I think we underestimate what has been lost. Even the simplest radio listeners just going about our days had near-daily occasion to reflect on what it meant to be human, the inescapable reality of sorrow and relational challenges, the starkness of our finitude, the need to gently consider who we are at our stripped back core. As a child and teen I often found myself bowled over by the insight of some songwriter’s gentle poetry sandwiched in between canned pop beats, predictable rhymes, and chaotic choreography—something authentic, real, and challenging fighting through the noise and reminding me I could be more than the vapidity of the culture that surrounded me.
Pop culture doesn’t offer this anymore, especially to the very young, except in a crazed, bold despair devolving into rabid lust, anger, and absurdity—or (and maybe sometimes worse) thin sentimentality. It makes me sad that there is so little cultural occasion to carve out depth and meaning in our souls, so little chance to remember who we are, in a time when we most need it.

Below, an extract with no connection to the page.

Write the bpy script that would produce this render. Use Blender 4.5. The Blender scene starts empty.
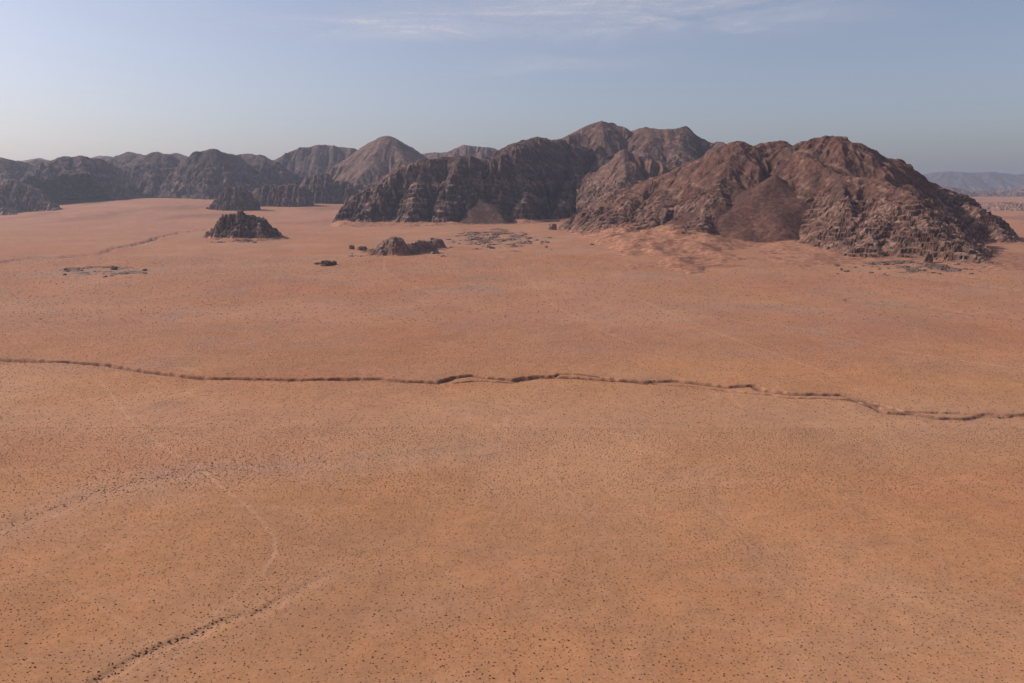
import bpy, math, random
import numpy as np
from mathutils import Vector

random.seed(7)
RNG = np.random.default_rng(11)
C = bpy.context.scene.collection
F32 = np.float32

# ------------------------------------------------------------------ camera
W, H_PX, FOC = 1024.0, 683.0, 796.0
CAM_Z = 160.0
HORIZON = 188.0
PITCH = math.atan((H_PX / 2 - HORIZON) / FOC)

def P(px, py, Y):
    """world point seen at pixel (px,py) at forward distance Y"""
    xc = (px - W / 2) / FOC; yc = (H_PX / 2 - py) / FOC
    d = (xc, math.cos(PITCH) + yc * math.sin(PITCH), -math.sin(PITCH) + yc * math.cos(PITCH))
    k = Y / d[1]
    return (d[0] * k, Y, CAM_Z + d[2] * k)

def G(px, py):
    """point of the flat plain seen at pixel"""
    xc = (px - W / 2) / FOC; yc = (H_PX / 2 - py) / FOC
    d = (xc, math.cos(PITCH) + yc * math.sin(PITCH), -math.sin(PITCH) + yc * math.cos(PITCH))
    k = -CAM_Z / d[2]
    return (d[0] * k, d[1] * k)

# ------------------------------------------------------------------ noise
def _hash(ix, iy, seed):
    k = np.uint32((seed * 2147483647 // 7 + seed * 1274126177) & 0xFFFFFFFF); M1 = np.uint32(1274126177)
    h = ix.astype(np.int32).view(np.uint32) * np.uint32(374761393) + iy.astype(np.int32).view(np.uint32) * np.uint32(668265263) + k
    h = (h ^ (h >> 13)) * M1
    h = (h ^ (h >> 16)) * np.uint32(2246822519)
    h ^= h >> 15
    return (h & np.uint32(0xFFFFFF)).astype(F32) * F32(1 / 0xFFFFFF)
_A = np.linspace(0, 2 * math.pi, 4097, dtype=F32); _COS = np.cos(_A); _SIN = np.sin(_A)

def perlin(x, y, seed=0):
    ix = np.floor(x); iy = np.floor(y)
    fx = (x - ix).astype(F32); fy = (y - iy).astype(F32)
    ix = ix.astype(np.int32); iy = iy.astype(np.int32)
    def g(dx, dy):
        a = (_hash(ix + dx, iy + dy, seed) * F32(4096)).astype(np.int32)
        return _COS[a] * (fx - F32(dx)) + _SIN[a] * (fy - F32(dy))
    u = fx * fx * fx * (fx * (fx * 6 - 15) + 10); v = fy * fy * fy * (fy * (fy * 6 - 15) + 10)
    a = g(0, 0); b = g(1, 0); c = g(0, 1); d = g(1, 1)
    return ((a + (b - a) * u) * (1 - v) + (c + (d - c) * u) * v) * F32(1.5)

def fbm(x, y, size, octv=4, seed=0, gain=.5):
    s = np.zeros(x.shape, F32); a = 1.0; t = 0.0; f = 1.0 / size
    for o in range(octv):
        s += F32(a) * perlin(x * f + 17.3 * o, y * f - 9.1 * o, seed + o * 13)
        t += a; a *= gain; f *= 2.03
    return s / F32(t)

def ridged(x, y, size, octv=4, seed=0):
    s = np.zeros(x.shape, F32); a = 1.0; t = 0.0; f = 1.0 / size
    for o in range(octv):
        s += F32(a) * (1 - np.abs(perlin(x * f + 7.7 * o, y * f + 3.1 * o, seed + o * 31)) * 2)
        t += a; a *= .5; f *= 2.07
    return s / F32(t)

def worley(x, y, size, seed=0, jit=.9):
    """returns (f1, f2, random number of nearest cell)"""
    x = x / size; y = y / size
    ix = np.floor(x).astype(np.int64); iy = np.floor(y).astype(np.int64)
    f1 = np.full(x.shape, 9., F32); f2 = np.full(x.shape, 9., F32); r = np.zeros(x.shape, F32)
    for dx in (-1, 0, 1):
        for dy in (-1, 0, 1):
            hx = _hash(ix + dx, iy + dy, seed); hy = _hash(ix + dx, iy + dy, seed + 101)
            d = np.hypot((ix + dx + .5 + (hx - .5) * jit) - x, (iy + dy + .5 + (hy - .5) * jit) - y).astype(F32)
            near = d < f1
            f2 = np.where(near, f1, np.minimum(f2, d))
            r = np.where(near, _hash(ix + dx, iy + dy, seed + 202), r)
            f1 = np.where(near, d, f1)
    return f1, f2, r

def erosion_oct(x, y, dx, dy, seed):
    ix = np.floor(x).astype(np.int64); iy = np.floor(y).astype(np.int64)
    fx = (x - ix).astype(F32); fy = (y - iy).astype(F32)
    v = np.zeros(x.shape, F32); gx = v.copy(); gy = v.copy(); wt = v.copy()
    for i in (-2, -1, 0, 1):
        for j in (-2, -1, 0, 1):
            hx = _hash(ix - i, iy - j, seed) * F32(.5); hy = _hash(ix - i, iy - j, seed + 77) * F32(.5)
            px = fx + i - hx; py = fy + j - hy
            w = np.exp(-(px * px + py * py) * 2)
            m = (px * dx + py * dy) * F32(2 * math.pi)
            c = np.cos(m); s = -np.sin(m)
            v += c * w; gx += s * (px + dx) * w; gy += s * (py + dy) * w; wt += w
    return v / wt, gx / wt, gy / wt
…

Everything is increasingly pure carnival and spectacle, and so I do keep contact with my nostalgia for a world, only slightly old, without much shame.
A few real poetic phrases can cut in and transform a heart almost instantly; that is their power. I’d like to see a rekindling of that power again on our way back to our deepest cultural roots—honest heart cry things without the tint of pretence, propaganda, and reductive, mercenary aims at clicks and Spotify spins.
This is a favourite I recorded a few years ago: a simple, melancholy, aching song about the tension between the stark limits and sorrows of being human and the possibilities of what’s beautiful above it all, coexisting. Something pure and honest cuts through, giving room for something real to take root. It feels like a drink of water.
I recorded a simple version of it a few years back in my time sick in a basement apartment:
I don’t know the way back for us from our mostly shallow, ugly, despairing culture, beyond just building, creating, praying, choosing courage, sharing what’s beautiful. I don’t think everyone listening to melancholy 90s is the answer.
But bit by bit, we could all tap back into the things of our impoverished culture that still carry a small reflection of what’s real, treating these with reverence like a dusty artifact, and trust that those flickers could rekindle a warm fire in many hearts again in quiet rebellion against the cold and darkness.